◆ Written instruction: From the listing below, pull each line that includes "Blender".

◆ Listed entries:

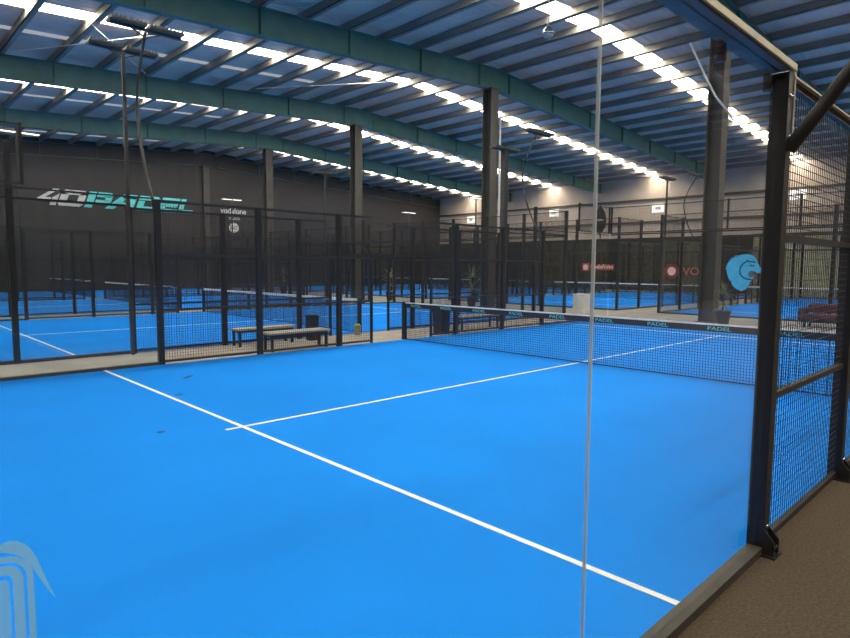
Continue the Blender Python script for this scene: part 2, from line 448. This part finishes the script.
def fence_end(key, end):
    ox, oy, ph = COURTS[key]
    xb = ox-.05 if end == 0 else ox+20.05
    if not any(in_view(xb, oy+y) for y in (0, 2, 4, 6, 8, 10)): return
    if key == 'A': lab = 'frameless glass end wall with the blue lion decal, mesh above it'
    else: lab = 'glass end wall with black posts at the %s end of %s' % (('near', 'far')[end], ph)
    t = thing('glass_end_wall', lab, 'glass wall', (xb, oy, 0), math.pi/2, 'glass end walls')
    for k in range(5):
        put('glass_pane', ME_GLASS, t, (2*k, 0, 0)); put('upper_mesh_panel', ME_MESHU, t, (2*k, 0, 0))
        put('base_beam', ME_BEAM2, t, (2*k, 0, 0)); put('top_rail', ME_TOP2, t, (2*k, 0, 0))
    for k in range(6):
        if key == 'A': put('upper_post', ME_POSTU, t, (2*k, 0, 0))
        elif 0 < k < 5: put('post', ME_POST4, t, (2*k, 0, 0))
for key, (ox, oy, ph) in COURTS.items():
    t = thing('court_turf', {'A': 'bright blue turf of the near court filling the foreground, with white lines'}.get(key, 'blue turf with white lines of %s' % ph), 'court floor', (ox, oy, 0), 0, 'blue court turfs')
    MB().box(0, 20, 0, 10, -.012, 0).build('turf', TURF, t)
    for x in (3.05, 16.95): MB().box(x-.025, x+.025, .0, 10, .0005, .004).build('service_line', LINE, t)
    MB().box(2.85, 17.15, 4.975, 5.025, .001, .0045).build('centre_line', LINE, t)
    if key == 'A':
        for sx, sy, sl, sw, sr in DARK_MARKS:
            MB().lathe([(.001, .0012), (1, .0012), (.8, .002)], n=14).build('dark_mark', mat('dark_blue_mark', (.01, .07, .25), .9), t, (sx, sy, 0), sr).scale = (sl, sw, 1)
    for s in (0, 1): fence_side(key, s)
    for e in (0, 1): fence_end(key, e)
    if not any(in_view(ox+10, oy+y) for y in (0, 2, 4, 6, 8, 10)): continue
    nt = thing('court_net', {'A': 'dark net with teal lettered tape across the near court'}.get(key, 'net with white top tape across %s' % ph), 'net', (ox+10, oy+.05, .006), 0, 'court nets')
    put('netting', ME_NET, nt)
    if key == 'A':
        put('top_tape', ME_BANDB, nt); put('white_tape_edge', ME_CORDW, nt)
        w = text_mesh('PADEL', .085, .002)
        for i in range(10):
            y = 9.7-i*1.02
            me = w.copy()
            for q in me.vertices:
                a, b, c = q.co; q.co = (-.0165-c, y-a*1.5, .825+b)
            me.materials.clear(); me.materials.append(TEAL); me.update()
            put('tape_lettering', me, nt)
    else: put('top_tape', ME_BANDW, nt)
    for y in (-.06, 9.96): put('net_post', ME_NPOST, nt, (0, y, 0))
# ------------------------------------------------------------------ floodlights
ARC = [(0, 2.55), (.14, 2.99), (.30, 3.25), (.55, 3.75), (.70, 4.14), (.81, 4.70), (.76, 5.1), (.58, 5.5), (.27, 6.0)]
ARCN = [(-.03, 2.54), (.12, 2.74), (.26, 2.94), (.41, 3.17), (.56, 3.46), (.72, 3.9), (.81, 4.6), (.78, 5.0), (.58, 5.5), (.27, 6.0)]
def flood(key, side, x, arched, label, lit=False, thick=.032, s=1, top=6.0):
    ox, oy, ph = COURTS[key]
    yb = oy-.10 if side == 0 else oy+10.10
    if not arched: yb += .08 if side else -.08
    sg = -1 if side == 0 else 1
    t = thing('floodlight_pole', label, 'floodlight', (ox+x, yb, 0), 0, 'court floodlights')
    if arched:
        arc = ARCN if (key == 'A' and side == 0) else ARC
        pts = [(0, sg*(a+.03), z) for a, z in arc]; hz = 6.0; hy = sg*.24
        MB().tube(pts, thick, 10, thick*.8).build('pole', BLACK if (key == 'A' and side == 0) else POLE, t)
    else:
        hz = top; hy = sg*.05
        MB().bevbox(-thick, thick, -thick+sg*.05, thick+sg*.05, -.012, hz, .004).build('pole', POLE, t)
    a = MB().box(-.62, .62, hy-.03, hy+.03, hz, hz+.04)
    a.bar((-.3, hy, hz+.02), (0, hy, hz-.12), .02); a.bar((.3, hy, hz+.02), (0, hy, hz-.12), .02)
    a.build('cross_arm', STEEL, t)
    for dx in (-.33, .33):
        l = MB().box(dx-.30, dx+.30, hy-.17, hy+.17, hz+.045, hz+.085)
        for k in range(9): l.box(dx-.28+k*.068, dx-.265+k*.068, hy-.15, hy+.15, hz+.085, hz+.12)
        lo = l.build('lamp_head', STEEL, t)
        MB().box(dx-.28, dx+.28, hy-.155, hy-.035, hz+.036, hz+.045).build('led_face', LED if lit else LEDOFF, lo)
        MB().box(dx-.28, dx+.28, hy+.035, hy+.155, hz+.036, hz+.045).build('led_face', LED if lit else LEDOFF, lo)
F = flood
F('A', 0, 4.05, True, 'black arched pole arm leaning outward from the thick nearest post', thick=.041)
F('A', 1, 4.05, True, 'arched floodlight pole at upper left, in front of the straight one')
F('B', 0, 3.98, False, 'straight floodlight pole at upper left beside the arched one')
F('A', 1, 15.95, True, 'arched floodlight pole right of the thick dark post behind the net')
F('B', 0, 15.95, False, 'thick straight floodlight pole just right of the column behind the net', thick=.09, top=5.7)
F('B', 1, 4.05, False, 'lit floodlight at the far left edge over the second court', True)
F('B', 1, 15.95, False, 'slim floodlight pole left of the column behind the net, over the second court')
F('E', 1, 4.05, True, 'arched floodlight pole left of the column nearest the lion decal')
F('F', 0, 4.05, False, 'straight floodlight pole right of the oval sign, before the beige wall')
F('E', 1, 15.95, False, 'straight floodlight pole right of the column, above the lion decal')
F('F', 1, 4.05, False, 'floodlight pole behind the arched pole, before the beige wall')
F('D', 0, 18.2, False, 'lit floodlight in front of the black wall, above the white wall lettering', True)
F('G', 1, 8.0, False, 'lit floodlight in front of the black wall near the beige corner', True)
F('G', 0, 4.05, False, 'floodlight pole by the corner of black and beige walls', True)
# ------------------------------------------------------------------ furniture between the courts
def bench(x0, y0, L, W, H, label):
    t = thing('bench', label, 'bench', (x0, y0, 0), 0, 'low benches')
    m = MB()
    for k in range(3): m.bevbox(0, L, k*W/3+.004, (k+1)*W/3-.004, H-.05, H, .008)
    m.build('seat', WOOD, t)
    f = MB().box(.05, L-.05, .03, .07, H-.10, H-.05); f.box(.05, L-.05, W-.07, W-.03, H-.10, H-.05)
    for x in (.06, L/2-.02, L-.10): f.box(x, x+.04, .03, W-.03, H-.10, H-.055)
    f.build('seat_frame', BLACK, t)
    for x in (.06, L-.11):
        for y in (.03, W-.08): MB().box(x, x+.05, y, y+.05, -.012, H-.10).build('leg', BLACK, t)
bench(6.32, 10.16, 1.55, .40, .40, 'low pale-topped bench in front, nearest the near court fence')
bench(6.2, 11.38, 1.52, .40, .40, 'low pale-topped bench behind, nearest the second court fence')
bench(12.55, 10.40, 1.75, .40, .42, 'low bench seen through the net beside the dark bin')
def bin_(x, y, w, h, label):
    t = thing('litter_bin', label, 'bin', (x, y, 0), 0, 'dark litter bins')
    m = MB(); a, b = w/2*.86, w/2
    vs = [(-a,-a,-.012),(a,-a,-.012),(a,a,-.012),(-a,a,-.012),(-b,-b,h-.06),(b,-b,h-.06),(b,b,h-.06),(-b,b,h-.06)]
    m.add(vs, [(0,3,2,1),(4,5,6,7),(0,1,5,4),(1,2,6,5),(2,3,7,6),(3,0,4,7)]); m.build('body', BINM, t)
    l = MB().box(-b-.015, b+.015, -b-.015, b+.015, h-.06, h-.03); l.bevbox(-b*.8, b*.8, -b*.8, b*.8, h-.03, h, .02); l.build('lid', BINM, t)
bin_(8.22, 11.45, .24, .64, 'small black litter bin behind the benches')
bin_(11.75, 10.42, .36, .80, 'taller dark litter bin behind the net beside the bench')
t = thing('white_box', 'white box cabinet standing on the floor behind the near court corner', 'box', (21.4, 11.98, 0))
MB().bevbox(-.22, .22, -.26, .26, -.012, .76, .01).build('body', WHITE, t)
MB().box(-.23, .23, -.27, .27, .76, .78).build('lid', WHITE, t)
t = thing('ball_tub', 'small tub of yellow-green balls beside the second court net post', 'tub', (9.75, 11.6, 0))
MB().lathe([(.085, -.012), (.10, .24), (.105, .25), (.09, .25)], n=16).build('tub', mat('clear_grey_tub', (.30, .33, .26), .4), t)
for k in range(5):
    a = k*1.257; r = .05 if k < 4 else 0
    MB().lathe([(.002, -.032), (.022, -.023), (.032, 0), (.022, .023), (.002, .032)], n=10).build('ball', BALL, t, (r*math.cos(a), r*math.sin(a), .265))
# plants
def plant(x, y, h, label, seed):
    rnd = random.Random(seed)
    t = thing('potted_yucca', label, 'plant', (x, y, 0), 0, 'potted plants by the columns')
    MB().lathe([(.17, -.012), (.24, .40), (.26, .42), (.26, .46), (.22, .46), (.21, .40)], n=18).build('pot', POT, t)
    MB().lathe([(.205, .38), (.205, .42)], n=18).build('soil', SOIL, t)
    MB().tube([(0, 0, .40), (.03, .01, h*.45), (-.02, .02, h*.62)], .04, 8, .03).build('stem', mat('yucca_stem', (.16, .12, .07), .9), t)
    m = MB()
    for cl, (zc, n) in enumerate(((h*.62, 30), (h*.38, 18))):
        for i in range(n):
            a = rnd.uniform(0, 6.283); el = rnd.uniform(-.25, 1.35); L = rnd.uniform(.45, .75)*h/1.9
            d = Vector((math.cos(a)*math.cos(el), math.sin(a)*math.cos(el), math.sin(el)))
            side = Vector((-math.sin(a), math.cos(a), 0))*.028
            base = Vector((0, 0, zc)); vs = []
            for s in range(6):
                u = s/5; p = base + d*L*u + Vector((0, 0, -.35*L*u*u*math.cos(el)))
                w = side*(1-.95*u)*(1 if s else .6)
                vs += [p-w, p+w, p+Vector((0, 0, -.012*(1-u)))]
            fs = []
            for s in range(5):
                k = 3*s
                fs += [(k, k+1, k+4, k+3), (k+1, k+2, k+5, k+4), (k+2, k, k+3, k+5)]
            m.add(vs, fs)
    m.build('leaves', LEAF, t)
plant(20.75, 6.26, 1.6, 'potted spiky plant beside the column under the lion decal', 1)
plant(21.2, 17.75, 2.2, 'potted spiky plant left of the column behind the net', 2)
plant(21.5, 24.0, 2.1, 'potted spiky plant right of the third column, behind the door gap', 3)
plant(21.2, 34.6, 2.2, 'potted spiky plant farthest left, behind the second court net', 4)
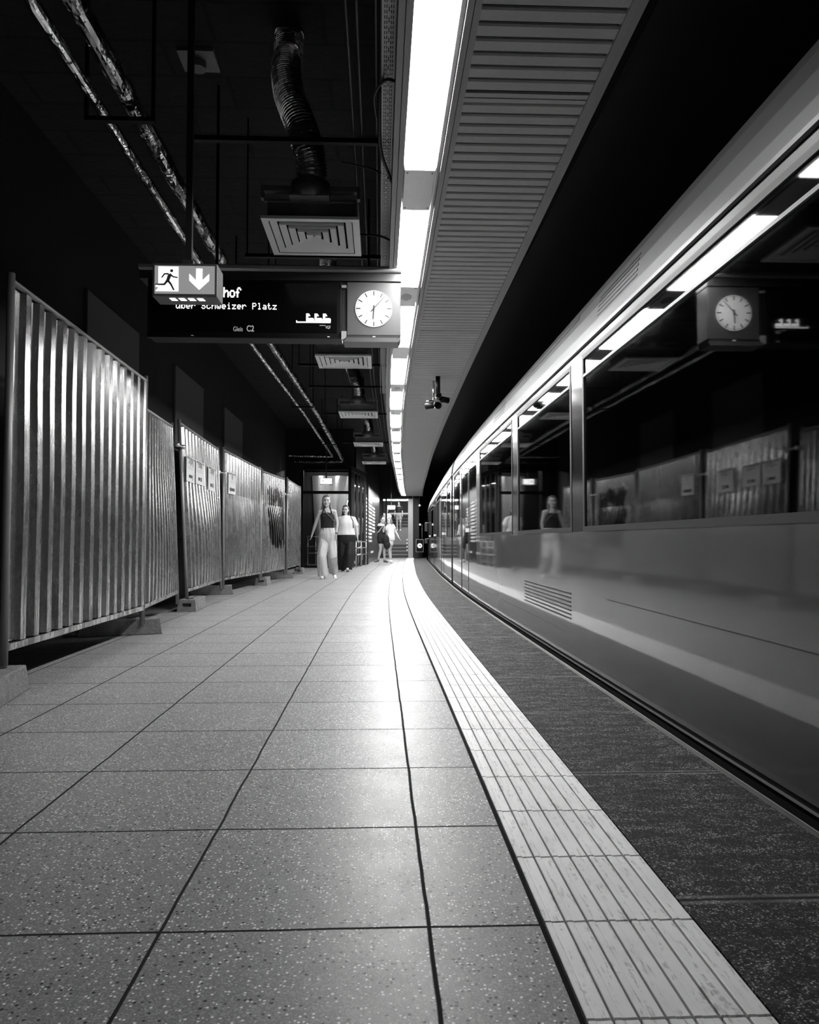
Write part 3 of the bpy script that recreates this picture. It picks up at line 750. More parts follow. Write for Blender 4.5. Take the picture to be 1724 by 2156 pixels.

◆ Reply:
Continue the Blender Python script for this scene: part 2, from line 448. This part finishes the script.
Write part 3 of the bpy script that recreates this picture. It picks up at line 750. More parts follow. Write for Blender 4.5. Take the picture to be 1724 by 2156 pixels.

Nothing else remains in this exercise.